In December of 2023, FRE Rule 702 was amended to clarify the standard the courts must apply as gatekeepers when ruling on admissibility issues. To either defend their own or suppress opposing parties’ expert opinions, parties to litigation and their counsel must understand the nuances of this amendment and how it affects their cases within complex litigation.

The Amendment

As amended, the new rule reads as follows (additions are in bold; deletions are crossed out):

A witness who is qualified as an expert by knowledge, skill, experience, training, or education may testify in the form of an opinion or otherwise if the proponent demonstrates to the court that it is more likely than not that:

(a) the expert’s scientific, technical, or other specialized knowledge will help the trier of fact to understand the evidence or to determine a fact in issue;

(b) the testimony is based on sufficient facts or data;

(c) the testimony is the product of reliable principles and methods; and

(d) the expert has reliably applied expert’s opinion reflects a reliable application of the principles and methods to the facts of the case.

The Advisory Committee on Civil Rules has made it clear that this amendment was not intended to alter the law, but rather to emphasize the court’s gatekeeping role over expert testimony and the burden of proof required for admission.  Thus, the Amendment aims to correct the frequent misapplication by the courts of this standard in two important ways:

First, the Amendment demands that the judge perform a Rule 702 analysis before admitting an expert opinion over objection. A court may not simply invoke the language of the Rule and then admit a proposed expert’s testimony without finding by a preponderance of the evidence that the testimony meets each of the four requirements of the Rule.

Second, the amended language requires a stricter connection between experts’ conclusions and the methodology used to come to those conclusions. This language’s intent is to allow courts more flexibility to scrutinize experts who exaggerate their opinions. The Amendment emphasizes a court’s duty to determine whether an expert’s opinion is more likely than not supported by their methodology used.

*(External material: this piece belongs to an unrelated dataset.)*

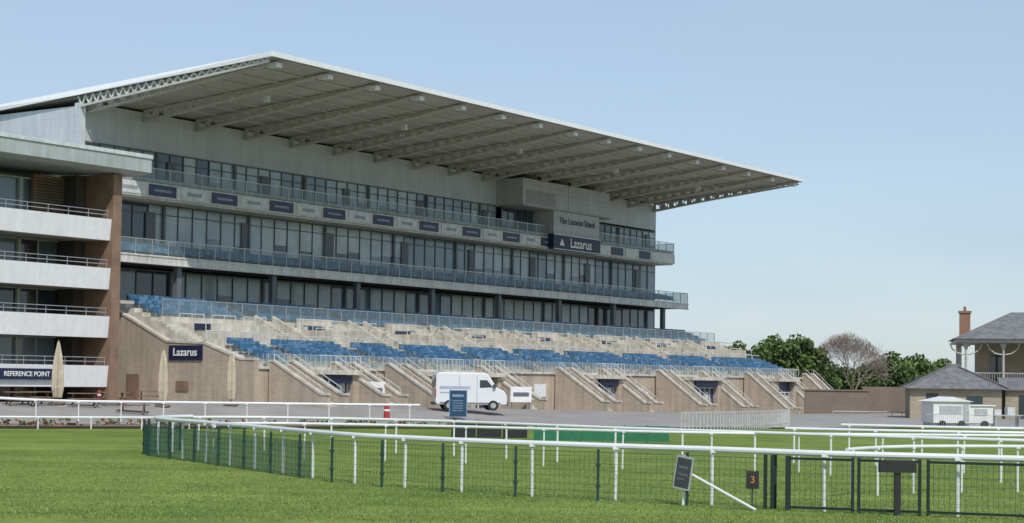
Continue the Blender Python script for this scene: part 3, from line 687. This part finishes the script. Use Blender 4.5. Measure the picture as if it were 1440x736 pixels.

Of course, it will likely take years to know the true impact of this amendment.  But federal courts are beginning to take note.  For example, one Federal Court last month ordered a “full refiling of Daubert motions” in a talc case against Johnson & Johnson because the court was “persuaded that the recent changes to Federal Rule of Evidence 702, the emergence of new relevant science, and the language of [the prior judge’s previous] Daubert opinion” made this necessary.  This has the potential to be a major victory for Johnson & Johnson and other defendants who repeatedly assert that the opinions proffered by plaintiffs lack grounding in reliable scientific principles and methods.